Война вполне отвечала душевной стихии Лермонтова.
«…на все бурное, грозное, боевое душа его страстно откликалась, — заметил литературовед и философ Юлий Айхенвальд в столетнюю годовщину со дня рождения поэта. — …вообще, грозою, войною, кровью была окрашена короткая жизненная дорога Лермонтова — мятежный, он искал бури и находил ее. Художник-баталист, изобразитель Бородина и Валерика, …он лелеял в сердце своем бранные звуки, любил булатный свой кинжал… Мать у Лермонтова — это мать казака; в свое нежное «баюшки-баю» вплетает она мотивы будущей удали — «я седельце боевое шелком разошью», и проводит она сына в бой опасный.

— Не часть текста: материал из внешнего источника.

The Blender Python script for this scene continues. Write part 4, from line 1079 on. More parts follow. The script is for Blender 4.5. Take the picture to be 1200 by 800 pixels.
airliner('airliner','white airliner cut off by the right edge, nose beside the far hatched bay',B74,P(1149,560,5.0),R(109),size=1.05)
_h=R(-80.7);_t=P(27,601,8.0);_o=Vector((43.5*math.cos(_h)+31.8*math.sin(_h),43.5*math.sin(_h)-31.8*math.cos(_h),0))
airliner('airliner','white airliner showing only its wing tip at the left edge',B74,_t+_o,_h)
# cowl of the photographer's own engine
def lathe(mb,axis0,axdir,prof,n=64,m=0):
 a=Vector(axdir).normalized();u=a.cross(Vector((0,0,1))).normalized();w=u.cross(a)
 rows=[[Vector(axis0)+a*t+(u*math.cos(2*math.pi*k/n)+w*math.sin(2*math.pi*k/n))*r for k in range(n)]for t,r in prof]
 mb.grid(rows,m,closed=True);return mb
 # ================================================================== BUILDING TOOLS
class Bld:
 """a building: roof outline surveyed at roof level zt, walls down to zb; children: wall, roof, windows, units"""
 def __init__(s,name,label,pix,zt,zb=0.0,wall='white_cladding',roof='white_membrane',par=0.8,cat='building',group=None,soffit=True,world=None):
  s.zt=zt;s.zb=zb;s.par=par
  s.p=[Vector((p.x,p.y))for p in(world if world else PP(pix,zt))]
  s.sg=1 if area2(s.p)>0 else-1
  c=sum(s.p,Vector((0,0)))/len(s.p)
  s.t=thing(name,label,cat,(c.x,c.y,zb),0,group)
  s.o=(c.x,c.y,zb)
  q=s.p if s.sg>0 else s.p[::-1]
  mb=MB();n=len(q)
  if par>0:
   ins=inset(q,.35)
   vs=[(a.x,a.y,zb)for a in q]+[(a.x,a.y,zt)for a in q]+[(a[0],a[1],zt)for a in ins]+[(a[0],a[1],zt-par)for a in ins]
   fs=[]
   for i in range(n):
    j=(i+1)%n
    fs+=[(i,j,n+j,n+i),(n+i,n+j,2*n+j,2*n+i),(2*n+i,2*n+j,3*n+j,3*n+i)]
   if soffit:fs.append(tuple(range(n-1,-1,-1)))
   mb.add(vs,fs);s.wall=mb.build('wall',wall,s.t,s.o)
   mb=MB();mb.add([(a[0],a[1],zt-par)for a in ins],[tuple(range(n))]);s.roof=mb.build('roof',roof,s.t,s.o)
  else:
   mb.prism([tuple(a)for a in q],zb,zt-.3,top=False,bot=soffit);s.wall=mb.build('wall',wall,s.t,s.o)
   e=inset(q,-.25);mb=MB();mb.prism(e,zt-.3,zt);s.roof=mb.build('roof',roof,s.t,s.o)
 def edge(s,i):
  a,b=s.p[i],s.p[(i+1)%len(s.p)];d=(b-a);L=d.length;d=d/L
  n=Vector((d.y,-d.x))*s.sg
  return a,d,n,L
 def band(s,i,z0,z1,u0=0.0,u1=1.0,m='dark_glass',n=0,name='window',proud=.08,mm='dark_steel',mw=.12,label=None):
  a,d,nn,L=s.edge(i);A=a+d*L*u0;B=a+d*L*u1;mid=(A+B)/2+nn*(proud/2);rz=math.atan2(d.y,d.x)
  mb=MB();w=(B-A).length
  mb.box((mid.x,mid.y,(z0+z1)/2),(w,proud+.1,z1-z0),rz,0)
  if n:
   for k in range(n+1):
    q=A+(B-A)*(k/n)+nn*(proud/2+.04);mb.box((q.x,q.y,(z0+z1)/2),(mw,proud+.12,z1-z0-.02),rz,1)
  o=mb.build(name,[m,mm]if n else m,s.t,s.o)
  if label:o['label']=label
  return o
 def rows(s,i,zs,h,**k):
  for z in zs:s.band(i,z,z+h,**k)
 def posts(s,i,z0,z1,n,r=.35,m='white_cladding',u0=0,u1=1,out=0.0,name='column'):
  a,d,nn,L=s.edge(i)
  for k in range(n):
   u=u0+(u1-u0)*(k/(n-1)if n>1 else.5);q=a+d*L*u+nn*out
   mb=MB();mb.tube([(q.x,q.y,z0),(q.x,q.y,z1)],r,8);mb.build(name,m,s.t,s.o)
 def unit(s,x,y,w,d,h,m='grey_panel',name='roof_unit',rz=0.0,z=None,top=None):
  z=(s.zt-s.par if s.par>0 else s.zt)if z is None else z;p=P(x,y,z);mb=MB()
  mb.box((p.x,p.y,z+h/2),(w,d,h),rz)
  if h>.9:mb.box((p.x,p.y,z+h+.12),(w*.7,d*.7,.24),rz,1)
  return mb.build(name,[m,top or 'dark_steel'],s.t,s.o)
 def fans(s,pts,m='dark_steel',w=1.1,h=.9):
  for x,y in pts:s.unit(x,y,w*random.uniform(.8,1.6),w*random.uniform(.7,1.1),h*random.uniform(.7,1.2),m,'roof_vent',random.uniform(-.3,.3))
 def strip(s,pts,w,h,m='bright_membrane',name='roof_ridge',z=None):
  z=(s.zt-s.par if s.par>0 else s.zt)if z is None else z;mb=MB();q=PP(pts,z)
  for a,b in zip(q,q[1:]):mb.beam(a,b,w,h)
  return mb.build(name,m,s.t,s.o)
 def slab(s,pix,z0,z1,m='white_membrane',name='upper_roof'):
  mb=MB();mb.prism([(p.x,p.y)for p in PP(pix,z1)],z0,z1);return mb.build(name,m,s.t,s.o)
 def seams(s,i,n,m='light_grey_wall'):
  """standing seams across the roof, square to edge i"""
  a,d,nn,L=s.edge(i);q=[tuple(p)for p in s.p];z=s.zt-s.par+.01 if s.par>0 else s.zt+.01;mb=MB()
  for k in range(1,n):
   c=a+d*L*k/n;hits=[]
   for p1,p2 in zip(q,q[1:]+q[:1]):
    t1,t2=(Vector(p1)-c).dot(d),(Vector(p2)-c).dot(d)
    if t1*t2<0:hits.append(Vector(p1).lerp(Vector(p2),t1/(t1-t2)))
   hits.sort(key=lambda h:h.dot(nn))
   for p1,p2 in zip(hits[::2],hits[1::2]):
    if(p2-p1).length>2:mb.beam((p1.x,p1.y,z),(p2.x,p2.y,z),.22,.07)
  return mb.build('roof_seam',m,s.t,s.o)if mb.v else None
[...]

Другая мать проклянет своего сына за то, что он один пришел с кровавой битвы невредимо, не отомстил за отца и братьев… Лермонтов родственно жил среди таких людей, которые «чихирь и мед кинжалом просят и пулей платят за пшено» и про которых надо сказать: «Война — их рай, а мир — их ад»… Певец отваги, воин-поэт…, рифмы свои отдавший схваткам боевым, взоры свои тешивший зрелищем того, как «от Урала до Дуная, до большой реки, колыхаясь и сверкая, движутся полки», творец «Измаил-Бея» упивался горящими красками зла…, больше, чем кто-либо из наших писателей, чуял он красоту злого и воспринимал жизнь как битву».